Ilustrasi/Admin Kompasiana (Kompas.com) |
Dalam catatan sejarah perlawanan rakyat lokal melawan penjajahan Kolonial Belanda di Pulau Timor, terdapat sebuah perang yang dikenal dengan Perang Kolbano. Perang yang terjadi tanggal 26 Oktober 1907 ini dilatarbelakangi oleh ketidaksanggupan dan penolakan masyarakat lokal untuk membayar pajak kepada Belanda yang terus meningkat dari tahun ke tahun.
Rakyat Kolbano di bawah pimpinan Boi Boimau yang dijuluki Kapitan, menolak membayar pajak yang dibebankan senilai 150 ringgit kepada Belanda. Ketika jalur negosiasi buntu, Belanda kemudian mengirim pasukannya ke Kolbano untuk menagih pajak secara paksa. Pasukan penagih itu dibunuh oleh prajurit lokal melalui sebuah strategi operasi yang disusun secara apik mengandalkan kelewang (pedang lokal), bubuk cabe dan abu ra'o (abu dapur). Kejadian inilah yang dikenal sebagai Perang Kolbano.

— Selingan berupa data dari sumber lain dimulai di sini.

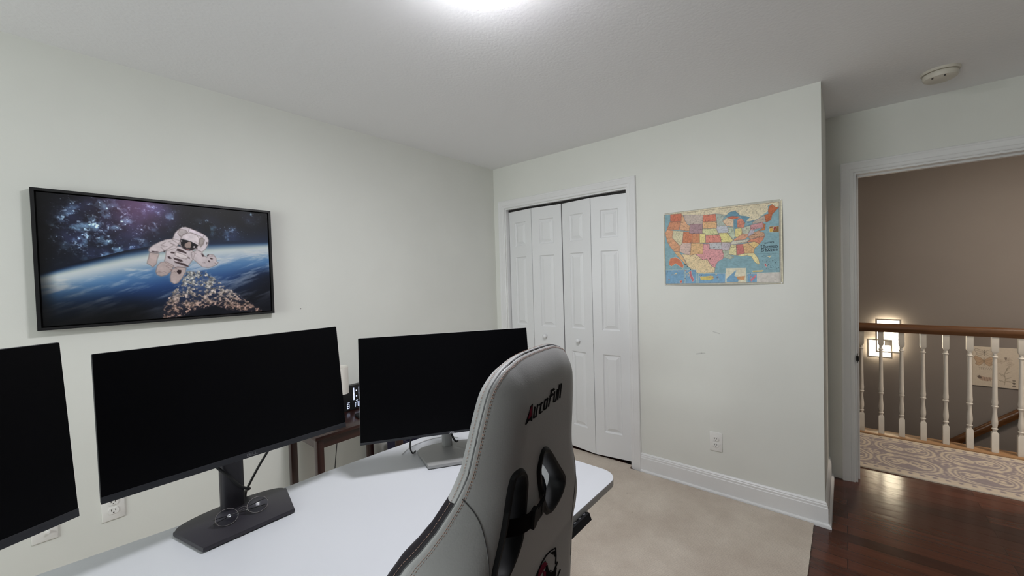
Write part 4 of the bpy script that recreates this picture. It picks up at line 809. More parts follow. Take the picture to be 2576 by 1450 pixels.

Dalam perang itu tercatat 16 orang tentara Belanda tewas di sana, hanya 2 orang yang berhasil meloloskan diri. Sedangkan setelah Belanda melakukan serangan balik, 3 orang pemimpin perlawanan ditangkap, dibuang ke tempat lain dan tidak pernah kembali. Ketiga orang itu masing-masing bernama Boi Kapitan (Boi Boimau), Pehe Neolaka dan Esa Taneo. Jejak para pahlawan Kolbano itu kemudian tak begitu jelas ceritanya. Dalam buku Sejarah, 1983, disebutkan Esa Taneo meninggal di Flores sedangkan Boi Kapitan (Boi Boimau) dan Pehe Neolaka masih belum diketahui kemana mereka dibuang hingga sekarang.
Untuk mengingat pasukan yang tewas dalam perang ini, Belanda segera mendirikan sebuah monumen peringatan di Kolbano tepat 1 tahun setelah pecah perang Kolbano alias tahun 1908.
Monumen Perang Kolbano (Dokumentasi pribadi). |
Mencermati nama-nama yang terukir pada prasati di monumen perang Kolbano, terlihat bahwa dari 16 orang tentara Belanda yang terbunuh, hanya 2 orang asli Belanda sedangkan sisanya bernama Jawa. Cerita yang berkembang menyebut bahwa 14 orang pasukan Belanda itu dibawa dari Jawa Tengah.
Berikut saya tuliskan nama-nama tentara Belanda asal Jawa itu agar sekiranya mungkin saat ini diantara pembaca Kompasiana sedang mencari nenek moyangnya yang dibawa Belanda dan tidak tahu jejaknya, bisa menemukan secercah titik terang jika namanya tercantum sebagai tentara yang tewas. Sekaligus saya menyampaikan kepada pembaca Kompasiana bila mengetahui tawanan Belanda bernama Boi Kapitan (Boi Boimau), Pehe Neolaka dan Esa Taneo yang pernah dibawa ke daerahnya agar bisa menginformasikan kembali agar bisa ditelusuri lebih jauh sejarah hidup mereka setelah ditangkap dan diasingkan dari Kolbano.
Prasasti nama-nama tentara Belanda yang tewas dalam perang Kolbano (Dokumentasi pribadi). |
Inilah tentara-tentara Belanda bernama Jawa yang tertulis di monumen Perang Kolbano:
1. Semeroe.
2. Martosetiko.
3. Wardi.
4. Pono Al. Sadikromo.
5. Amadaroen.
6. Simin.
7. Wakidjan.
8. Kromoredjo.
9. Wirjodikromo.
10. Martodikromo.
11. Nojowidjojo.
12. Tidjan Al. Astrawitana.
13. Partowidjojo.
14. Satoe.
Sebagai informasi tambahan, saat ini Kolbano adalah sebuah desa otonom di Kecamatan Kolbano, Kabupaten Timor Tengah Selatan-Nusa Tenggara Timur. Desa yang terletak di pantai selatan Pulau Timor ini dapat dicapai dengan kendaraan darat dari Kupang (ibu kota provinsi), menempuh perjalanan sejauh 140 Km (sekitar 3 jam perjalanan). Bisa menggunakan bis, travel maupun kendaraan carter. Desa Kolbano juga dapat dijangkau dari SoE (ibu kota kabupaten) dengan jarak kurang lebih 80 Km menggunakan moda transportasi yang sama seperti dari Kupang.
Cat: dimuat di akun Kompasiana 30/01/2014.